### Work to complete:
Without the pictures, please reproduce only the lines from the one with "were 2000x1334 pixels." through the one with "PI = math.pi", both included.

Records with scene code:
>> start

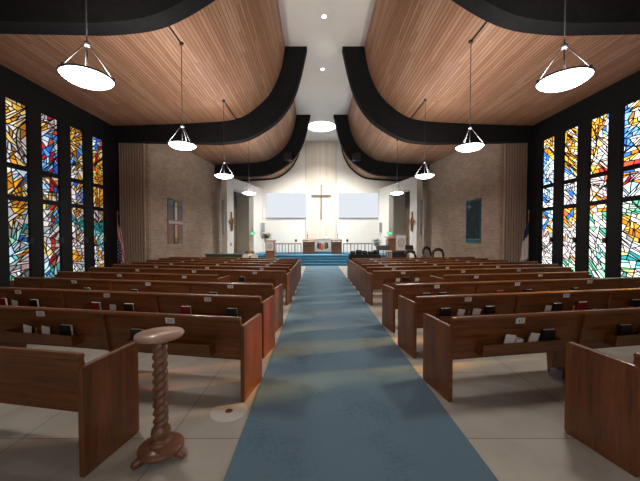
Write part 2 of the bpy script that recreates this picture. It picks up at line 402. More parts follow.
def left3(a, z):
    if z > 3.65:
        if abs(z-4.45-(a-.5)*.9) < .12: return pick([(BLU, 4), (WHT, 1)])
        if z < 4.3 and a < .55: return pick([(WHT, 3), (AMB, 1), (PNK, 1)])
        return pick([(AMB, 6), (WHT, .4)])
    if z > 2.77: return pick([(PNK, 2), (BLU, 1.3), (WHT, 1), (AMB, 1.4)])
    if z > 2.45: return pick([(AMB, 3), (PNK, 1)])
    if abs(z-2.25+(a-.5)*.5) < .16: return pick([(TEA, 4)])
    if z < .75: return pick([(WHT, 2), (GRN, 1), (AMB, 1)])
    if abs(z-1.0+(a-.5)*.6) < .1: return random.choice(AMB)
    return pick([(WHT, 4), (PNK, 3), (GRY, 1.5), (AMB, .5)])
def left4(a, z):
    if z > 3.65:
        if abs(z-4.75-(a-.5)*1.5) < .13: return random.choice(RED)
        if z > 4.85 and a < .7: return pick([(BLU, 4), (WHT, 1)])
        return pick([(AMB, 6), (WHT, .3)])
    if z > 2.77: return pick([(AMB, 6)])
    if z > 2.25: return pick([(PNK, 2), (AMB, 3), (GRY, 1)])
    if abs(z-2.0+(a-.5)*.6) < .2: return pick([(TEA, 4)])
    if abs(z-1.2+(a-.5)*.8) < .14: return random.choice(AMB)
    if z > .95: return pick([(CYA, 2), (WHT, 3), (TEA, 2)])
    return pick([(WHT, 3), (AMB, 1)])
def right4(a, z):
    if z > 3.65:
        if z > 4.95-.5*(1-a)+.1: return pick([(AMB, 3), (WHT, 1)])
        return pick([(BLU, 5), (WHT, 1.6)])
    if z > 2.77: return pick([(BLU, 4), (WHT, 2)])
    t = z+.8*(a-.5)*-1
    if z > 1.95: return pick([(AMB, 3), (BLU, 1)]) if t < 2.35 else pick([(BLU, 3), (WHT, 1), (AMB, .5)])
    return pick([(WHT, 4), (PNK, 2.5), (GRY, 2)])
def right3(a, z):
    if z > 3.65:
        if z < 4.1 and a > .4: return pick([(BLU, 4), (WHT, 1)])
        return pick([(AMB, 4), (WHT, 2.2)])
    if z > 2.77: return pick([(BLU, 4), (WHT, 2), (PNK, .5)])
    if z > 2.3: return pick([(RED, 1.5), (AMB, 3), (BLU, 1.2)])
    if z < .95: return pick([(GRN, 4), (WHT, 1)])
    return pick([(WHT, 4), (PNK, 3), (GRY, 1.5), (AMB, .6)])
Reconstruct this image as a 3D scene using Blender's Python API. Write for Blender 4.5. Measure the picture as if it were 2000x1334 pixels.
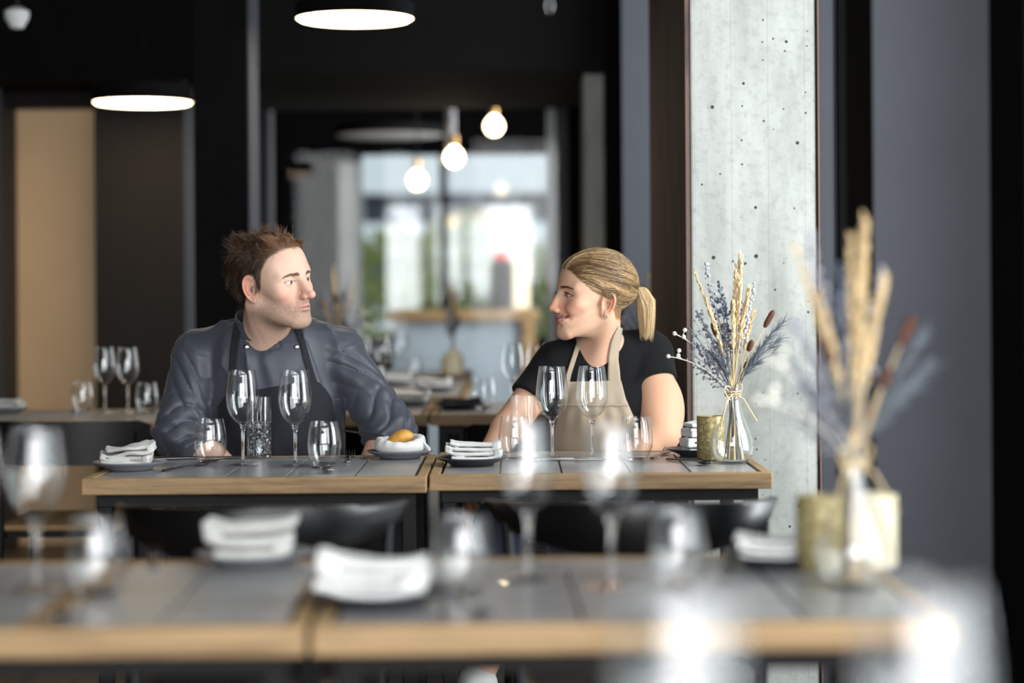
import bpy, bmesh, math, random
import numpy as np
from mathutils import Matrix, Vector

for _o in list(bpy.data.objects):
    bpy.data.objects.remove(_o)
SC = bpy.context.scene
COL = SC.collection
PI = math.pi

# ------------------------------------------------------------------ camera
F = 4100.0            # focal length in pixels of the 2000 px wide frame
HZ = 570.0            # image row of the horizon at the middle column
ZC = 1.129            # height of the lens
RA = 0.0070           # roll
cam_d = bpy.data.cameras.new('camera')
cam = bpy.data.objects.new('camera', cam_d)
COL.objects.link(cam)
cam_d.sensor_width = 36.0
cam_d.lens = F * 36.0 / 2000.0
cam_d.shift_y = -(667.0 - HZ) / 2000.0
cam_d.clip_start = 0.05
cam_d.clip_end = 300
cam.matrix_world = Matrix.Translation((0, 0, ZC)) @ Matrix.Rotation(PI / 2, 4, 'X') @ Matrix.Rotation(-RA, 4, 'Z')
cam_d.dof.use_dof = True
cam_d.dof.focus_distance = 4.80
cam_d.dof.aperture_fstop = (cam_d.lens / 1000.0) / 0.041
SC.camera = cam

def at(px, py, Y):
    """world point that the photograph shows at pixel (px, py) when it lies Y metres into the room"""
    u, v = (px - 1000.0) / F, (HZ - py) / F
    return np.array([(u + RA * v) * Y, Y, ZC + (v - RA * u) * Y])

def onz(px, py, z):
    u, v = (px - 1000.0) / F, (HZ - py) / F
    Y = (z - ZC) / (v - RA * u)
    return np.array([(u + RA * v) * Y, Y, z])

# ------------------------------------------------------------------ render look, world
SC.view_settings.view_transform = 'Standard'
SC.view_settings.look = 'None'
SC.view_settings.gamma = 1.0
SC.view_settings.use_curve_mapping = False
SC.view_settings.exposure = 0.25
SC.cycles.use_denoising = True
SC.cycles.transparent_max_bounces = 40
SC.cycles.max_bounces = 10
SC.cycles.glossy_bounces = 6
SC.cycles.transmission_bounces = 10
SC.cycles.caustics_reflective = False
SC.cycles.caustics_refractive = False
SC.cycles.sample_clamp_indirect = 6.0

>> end
>> start

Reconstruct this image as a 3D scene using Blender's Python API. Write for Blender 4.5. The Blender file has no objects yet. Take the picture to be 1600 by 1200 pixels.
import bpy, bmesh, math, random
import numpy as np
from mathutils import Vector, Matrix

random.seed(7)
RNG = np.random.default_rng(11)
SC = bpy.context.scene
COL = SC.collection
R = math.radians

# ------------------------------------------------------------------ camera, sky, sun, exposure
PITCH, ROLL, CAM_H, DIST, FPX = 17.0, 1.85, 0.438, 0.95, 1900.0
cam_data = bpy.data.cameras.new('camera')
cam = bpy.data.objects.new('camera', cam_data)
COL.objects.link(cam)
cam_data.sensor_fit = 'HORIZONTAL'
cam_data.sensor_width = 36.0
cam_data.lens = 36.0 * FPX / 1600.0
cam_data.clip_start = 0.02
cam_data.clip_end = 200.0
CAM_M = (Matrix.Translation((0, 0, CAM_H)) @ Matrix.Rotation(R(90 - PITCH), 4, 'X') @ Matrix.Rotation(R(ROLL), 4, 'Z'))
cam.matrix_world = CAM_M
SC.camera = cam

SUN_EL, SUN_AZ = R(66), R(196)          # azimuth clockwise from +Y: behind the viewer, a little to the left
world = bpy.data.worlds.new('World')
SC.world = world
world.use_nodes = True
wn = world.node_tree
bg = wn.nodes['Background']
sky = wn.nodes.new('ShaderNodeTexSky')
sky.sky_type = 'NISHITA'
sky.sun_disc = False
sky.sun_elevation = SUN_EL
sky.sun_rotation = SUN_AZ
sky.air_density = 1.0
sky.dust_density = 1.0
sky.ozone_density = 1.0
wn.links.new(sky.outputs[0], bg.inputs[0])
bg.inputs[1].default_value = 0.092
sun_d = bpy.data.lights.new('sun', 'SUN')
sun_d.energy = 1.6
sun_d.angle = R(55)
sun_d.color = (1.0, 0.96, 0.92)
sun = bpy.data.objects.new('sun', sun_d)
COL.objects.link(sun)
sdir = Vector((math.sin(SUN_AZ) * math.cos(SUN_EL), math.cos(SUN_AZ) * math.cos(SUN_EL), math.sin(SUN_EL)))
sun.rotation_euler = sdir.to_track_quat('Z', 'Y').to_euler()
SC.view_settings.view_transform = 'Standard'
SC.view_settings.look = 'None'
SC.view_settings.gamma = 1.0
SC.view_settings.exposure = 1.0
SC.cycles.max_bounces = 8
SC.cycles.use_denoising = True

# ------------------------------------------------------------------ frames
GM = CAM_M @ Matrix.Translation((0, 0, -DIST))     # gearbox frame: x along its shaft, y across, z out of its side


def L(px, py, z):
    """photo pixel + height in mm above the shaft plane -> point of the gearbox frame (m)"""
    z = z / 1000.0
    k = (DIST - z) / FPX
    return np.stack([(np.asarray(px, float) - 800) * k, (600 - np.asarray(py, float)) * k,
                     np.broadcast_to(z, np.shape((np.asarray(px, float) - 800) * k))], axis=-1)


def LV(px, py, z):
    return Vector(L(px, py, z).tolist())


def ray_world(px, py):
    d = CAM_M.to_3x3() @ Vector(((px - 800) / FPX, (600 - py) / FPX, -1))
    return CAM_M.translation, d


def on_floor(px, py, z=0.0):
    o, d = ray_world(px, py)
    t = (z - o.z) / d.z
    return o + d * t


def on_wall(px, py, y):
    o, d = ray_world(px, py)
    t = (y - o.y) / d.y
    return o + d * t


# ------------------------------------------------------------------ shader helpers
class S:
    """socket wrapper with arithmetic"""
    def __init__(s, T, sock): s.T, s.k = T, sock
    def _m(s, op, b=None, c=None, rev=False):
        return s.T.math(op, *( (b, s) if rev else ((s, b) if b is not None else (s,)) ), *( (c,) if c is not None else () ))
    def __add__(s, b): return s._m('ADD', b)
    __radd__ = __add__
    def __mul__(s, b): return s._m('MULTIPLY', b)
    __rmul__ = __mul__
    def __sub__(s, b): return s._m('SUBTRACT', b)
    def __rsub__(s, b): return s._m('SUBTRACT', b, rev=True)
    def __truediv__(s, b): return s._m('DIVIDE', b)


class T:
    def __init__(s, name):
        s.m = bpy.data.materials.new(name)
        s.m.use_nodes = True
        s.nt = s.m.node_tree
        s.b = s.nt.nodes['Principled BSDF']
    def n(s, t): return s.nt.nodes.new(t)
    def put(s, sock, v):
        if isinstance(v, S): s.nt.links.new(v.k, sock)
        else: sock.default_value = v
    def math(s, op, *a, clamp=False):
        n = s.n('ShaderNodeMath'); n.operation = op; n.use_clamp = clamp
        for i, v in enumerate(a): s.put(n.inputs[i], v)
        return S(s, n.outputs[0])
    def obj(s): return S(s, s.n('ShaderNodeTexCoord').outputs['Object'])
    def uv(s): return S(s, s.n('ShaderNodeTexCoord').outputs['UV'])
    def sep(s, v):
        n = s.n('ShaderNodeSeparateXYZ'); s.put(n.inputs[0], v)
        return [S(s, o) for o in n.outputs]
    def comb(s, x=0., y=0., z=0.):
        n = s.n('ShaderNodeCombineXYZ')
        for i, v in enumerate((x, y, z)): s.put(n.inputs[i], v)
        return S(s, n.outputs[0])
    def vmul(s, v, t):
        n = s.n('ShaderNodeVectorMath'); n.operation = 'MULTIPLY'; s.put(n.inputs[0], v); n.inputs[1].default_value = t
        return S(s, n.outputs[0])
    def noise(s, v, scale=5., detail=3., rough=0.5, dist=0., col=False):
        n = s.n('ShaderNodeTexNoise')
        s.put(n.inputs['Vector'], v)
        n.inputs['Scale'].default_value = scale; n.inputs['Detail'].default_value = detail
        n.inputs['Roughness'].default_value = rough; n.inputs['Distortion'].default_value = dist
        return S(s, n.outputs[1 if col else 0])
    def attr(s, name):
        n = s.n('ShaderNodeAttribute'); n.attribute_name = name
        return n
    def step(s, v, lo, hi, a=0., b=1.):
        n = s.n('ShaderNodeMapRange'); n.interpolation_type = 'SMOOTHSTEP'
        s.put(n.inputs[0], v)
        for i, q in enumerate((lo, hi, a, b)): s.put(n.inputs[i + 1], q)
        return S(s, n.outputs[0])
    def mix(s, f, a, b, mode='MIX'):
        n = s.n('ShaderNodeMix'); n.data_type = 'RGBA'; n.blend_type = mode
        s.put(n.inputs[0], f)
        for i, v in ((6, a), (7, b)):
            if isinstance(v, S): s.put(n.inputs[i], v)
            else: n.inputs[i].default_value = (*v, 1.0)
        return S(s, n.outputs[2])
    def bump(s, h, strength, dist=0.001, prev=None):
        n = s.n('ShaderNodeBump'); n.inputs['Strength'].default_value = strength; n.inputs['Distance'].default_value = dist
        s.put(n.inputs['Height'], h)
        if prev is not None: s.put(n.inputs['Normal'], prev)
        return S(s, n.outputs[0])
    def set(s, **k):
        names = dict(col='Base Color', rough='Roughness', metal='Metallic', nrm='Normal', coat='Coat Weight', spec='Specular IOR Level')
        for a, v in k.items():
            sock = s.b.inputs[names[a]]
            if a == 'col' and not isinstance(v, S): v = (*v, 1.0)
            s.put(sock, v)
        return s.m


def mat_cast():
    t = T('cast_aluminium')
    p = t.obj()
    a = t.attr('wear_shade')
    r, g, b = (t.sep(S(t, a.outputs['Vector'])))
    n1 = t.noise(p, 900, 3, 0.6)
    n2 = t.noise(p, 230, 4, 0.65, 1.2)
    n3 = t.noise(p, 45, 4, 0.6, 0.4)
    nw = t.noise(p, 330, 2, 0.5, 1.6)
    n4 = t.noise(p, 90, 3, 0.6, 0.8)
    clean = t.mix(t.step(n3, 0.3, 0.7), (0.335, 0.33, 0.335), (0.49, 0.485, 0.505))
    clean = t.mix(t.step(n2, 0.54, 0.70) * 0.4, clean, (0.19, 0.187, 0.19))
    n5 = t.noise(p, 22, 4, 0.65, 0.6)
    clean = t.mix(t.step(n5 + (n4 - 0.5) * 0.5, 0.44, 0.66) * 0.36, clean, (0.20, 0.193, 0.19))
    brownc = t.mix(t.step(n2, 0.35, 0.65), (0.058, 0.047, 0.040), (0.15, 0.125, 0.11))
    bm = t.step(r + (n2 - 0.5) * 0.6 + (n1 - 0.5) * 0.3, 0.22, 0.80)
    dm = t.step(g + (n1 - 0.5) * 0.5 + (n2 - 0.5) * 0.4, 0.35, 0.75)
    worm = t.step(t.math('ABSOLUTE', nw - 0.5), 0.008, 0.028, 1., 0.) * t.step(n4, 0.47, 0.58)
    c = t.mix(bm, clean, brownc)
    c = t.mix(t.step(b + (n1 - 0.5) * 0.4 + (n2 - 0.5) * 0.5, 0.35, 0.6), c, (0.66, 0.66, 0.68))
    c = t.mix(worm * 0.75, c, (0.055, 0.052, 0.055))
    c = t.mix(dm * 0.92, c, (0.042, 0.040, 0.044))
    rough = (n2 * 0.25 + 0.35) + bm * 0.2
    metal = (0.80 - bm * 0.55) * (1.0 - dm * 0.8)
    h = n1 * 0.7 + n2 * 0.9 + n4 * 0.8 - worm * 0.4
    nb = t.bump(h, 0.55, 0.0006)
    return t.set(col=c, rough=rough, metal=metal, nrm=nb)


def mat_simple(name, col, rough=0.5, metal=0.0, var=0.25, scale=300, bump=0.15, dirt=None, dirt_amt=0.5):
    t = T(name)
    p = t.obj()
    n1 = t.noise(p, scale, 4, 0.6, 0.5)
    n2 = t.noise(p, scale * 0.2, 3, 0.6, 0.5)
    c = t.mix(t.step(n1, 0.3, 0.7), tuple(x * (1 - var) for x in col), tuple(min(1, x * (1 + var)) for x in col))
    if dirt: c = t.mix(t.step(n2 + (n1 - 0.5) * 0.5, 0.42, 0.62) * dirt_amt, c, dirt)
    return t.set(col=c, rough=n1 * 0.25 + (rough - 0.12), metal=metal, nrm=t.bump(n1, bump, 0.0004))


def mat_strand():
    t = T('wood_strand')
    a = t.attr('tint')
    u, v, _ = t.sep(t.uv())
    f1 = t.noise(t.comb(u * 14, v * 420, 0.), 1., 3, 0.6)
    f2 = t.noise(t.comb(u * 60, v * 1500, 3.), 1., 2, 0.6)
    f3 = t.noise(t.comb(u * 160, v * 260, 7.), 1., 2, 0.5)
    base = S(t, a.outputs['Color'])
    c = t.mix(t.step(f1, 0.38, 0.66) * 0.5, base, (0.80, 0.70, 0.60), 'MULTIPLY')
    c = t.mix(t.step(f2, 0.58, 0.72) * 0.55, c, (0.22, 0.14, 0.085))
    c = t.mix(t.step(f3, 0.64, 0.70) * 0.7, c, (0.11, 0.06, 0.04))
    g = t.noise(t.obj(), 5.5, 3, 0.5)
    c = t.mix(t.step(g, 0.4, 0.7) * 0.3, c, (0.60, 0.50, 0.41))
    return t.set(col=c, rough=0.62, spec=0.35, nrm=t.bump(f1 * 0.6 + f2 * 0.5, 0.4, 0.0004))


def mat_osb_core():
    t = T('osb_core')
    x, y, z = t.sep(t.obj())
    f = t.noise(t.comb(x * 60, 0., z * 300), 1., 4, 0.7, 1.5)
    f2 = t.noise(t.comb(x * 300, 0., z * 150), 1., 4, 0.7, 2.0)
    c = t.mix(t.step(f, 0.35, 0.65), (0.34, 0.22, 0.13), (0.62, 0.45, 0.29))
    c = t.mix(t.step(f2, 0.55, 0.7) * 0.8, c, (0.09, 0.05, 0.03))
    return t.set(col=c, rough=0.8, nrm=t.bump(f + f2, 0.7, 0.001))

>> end

### Response below:
Reconstruct this image as a 3D scene using Blender's Python API. Write for Blender 4.5. Measure the picture as if it were 2000x1334 pixels.
import bpy, bmesh, math, random
import numpy as np
from mathutils import Matrix, Vector

for _o in list(bpy.data.objects):
    bpy.data.objects.remove(_o)
SC = bpy.context.scene
COL = SC.collection
PI = math.pi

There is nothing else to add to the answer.